Matt McDaniel

2 minute read

On the afternoon of September 11, 2015, former Texas Governor Rick Perry became the first of the GOP presidential hopefuls in the 2016 race to call it quits. This decision comes on the heels of a brutal few months of low donation numbers and seeing very little, if any, traction with the media. While Perry was a heavy favorite before his catastrophic collapse in 2012, the Governor just was background noise during the”Summer of Trump.”

Unable to crack into the high single-digits and realizing that there was no sense in trying to continue barely making the “JV debates,” Perry did the sensible thing and decided that his Presidential ambitions were through.

While Perry’s national campaigning for two elections cycles in a row have been studies in how not to run for President, it should be noted that he was Governor of Texas during a period of unbridled economic advancement for the Lone Star State. Perry’s social conservatism was a selling point for him in the 2012 race, but with many of the “culture war” issues being absorbed by bigger names and fresher faces, Perry never really was able to get off the ground.

Expect similar concerns to mount for former PA Senator Rick Santorum who has been mightily overshadowed by Texas Senator Ted Cruz.

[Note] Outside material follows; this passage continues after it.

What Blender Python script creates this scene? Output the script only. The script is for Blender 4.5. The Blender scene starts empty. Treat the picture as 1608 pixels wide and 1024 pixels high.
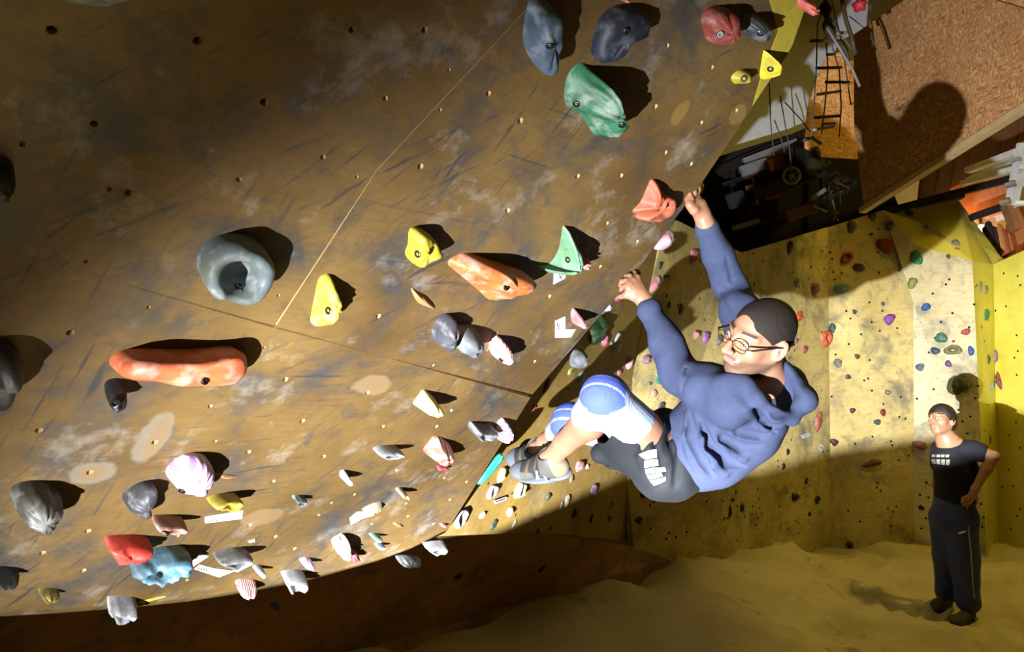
import bpy, bmesh, math, random
import numpy as np
from mathutils import Vector, Matrix, noise
from mathutils.geometry import delaunay_2d_cdt
from mathutils.bvhtree import BVHTree
random.seed(7)
SC = bpy.context.scene
COL = SC.collection
V = Vector
# ------------------------------------------------------------------ camera
FPX = 1100.0; PITCH = math.radians(7.15)
CAM = V((0, 0, 1.67))
cF = V((0, math.cos(PITCH), math.sin(PITCH))); cU = V((0, -math.sin(PITCH), math.cos(PITCH))); cR = V((1, 0, 0))
cam_d = bpy.data.cameras.new('camera'); cam = bpy.data.objects.new('camera', cam_d); COL.objects.link(cam)
cam.location = CAM; cam.rotation_euler = (math.pi/2 + PITCH, 0, 0)
cam_d.sensor_width = 36; cam_d.lens = FPX/1608*36; cam_d.clip_start = 0.05
SC.camera = cam
# ------------------------------------------------------------------ world, lamps, exposure
SC.view_settings.view_transform = 'Standard'; SC.view_settings.look = 'None'
SC.view_settings.gamma = 1; SC.view_settings.use_curve_mapping = False
SC.view_settings.exposure = 0.0
w = bpy.data.worlds.new('world'); SC.world = w; w.use_nodes = True
w.node_tree.nodes['Background'].inputs[0].default_value = (1.0, 0.62, 0.10, 1)
w.node_tree.nodes['Background'].inputs[1].default_value = 0.022

def look_at(o, loc, tgt, roll=0):
    d = (V(tgt)-V(loc)).normalized()
    q = d.to_track_quat('-Z', 'Y')
    o.matrix_world = Matrix.Translation(loc) @ q.to_matrix().to_4x4() @ Matrix.Rotation(roll, 4, 'Z')

FLASH = V((-0.80, 0.10, 0.69))
def spot(name, aim, cone, squash, e):      # flash gun head: oval zoomed beam / wide weak spill
    l = bpy.data.lights.new(name, 'SPOT'); l.energy = e; l.color = (0.95, 0.97, 1.0)
    l.spot_size = math.radians(cone); l.spot_blend = 1.0; l.shadow_soft_size = 0.012
    o = bpy.data.objects.new(name, l); COL.objects.link(o); look_at(o, FLASH, FLASH + V(aim))
    o.matrix_world = o.matrix_world @ Matrix.Diagonal((1.0, squash, 1.0, 1.0))
spot('flash', (0.72, 1.0, 0.13), 92, 0.27, 7400)
spot('flash_spill', (0.58, 1.0, 0.34), 106, 0.62, 2300)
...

Similarly, politicians who are seemingly “past their prime” like NJ Governor Christie (who, the consensus seems to say should have been the nominee in 2012) and Louisiana Governor Bobby Jindal should also take a long look at the field and wonder if their message has the power to reach voters over the cacophony of the current race.

And so the winnowing process begins in earnest until the Republican race for the White House comes into focus.